Performance of stock vs index over 1yr
Source: FE Analytics
The company is riding high on the back of a deal to distribute Morrisons goods, but figures reported today showed losses have widened and the company still hasn’t made a profit. Shares sold off 4 per cent on the news.
One of the attractions of tech stocks to the average UK investor is that they sell into the developed markets rather than the stuttering developing world.
This means they are a prime target for investors looking for growth and fleeing the moribund emerging market regions.
“Financially these guys are very developed market-centric and don’t really have sales in emerging markets,” O’Gorman said. “Optically it looks like they are growing because of their geographic exposure.”
Emerging markets have struggled relative to developed markets over the past three years, and the trend has continued into 2014.
Performance of indices in 2014
Source: FE Analytics
O’Gorman says he has long predicted this would happen as a consequence of the quantitative easing programmes implemented in the US and UK. He expects this trend to continue in the near future, and says the only solution is likely to be more coordinated central bank action, which means more QE.
This will mean a continuing wave of money seeking growth areas such as tech.
“There probably needs to be some sort of intervention. This is the danger in being too short: the drug addict economy will get another fix from its drug dealers in the central banks,” he said.
“I think we are going to see China sell off when it opens after the Chinese New Year,” he added.
“I still think the world is overweight emerging markets, certainly Europe and the UK are overweight emerging markets when you look at the size of the funds, and they are overweight commodities and underweight tech as a result.”
The manager says that he expects technology as a whole to outperform in the short-term. While small cap tech looks like it is in bubble territory, overall the sector looks cheap compared with history.

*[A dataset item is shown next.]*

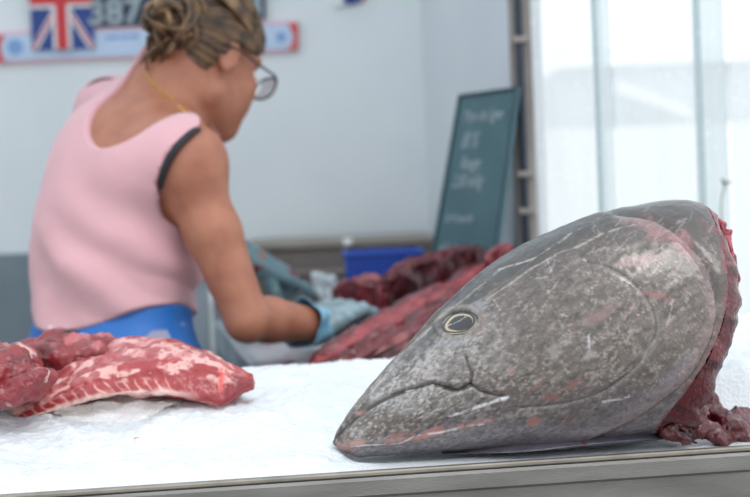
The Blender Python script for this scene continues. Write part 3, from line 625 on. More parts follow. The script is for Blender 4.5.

“Valuations on technology over time look very cheap. It is one of the few areas where world valuations are towards the low end of where they have been for the last 20 years,” he said.
“Technology has continued to outperform non-tech and I still think this is going to continue no matter what the direction of equity markets is,” he added.
“I have some worries in the mid- to long-term, but over the next 12 months I still feel reasonably confident about that.”
O’Gorman also notes that the sector has the best record for free cash generation, which means more of a cushion on the downside.
He says that large cap tech looks cheap, and the fund’s relative weighting to this area is why he underperformed his peer group last year for the first time in a decade.
However, the problem in this part of the market is emerging markets, and the manager notes that his cash position has been rising. It is now at 7 per cent.
“Large caps are more exposed to emerging markets, which means it’s going to be hard to beat earnings so it’s not the time to lurch large cap,” he said.
“We are finding a lot more stocks hitting our price targets and it’s harder to find value in the market.”
“There are lots of great stocks and companies but you are getting there as far as valuations are concerned. We are seeing more pricing pressure in our areas.”
The manager says that there is more aggressive pricing in tech sectors now, with more companies willing to sell at a loss to take market share. Investors in the sector need to keep an eye on this, he warns, and on valuations in the punchier small cap areas.
“The danger is these things keep going up and up,” he said. “I am not really willing to play this. If you want those exciting fun companies that will grow for ever, this is probably not the fund for you.”
“The danger is these things continue to worsen and there’s the chance we are entering another bubble.”
O’Gorman has run the £391m Henderson Global Technology fund since 2001, witnessing the dotcom crash at first hand.
The fund has made 130.66 per cent over the past 10 years against returns of 90.07 per cent from its MSCI Information Technology benchmark. It has ongoing charges of 1.82 per cent.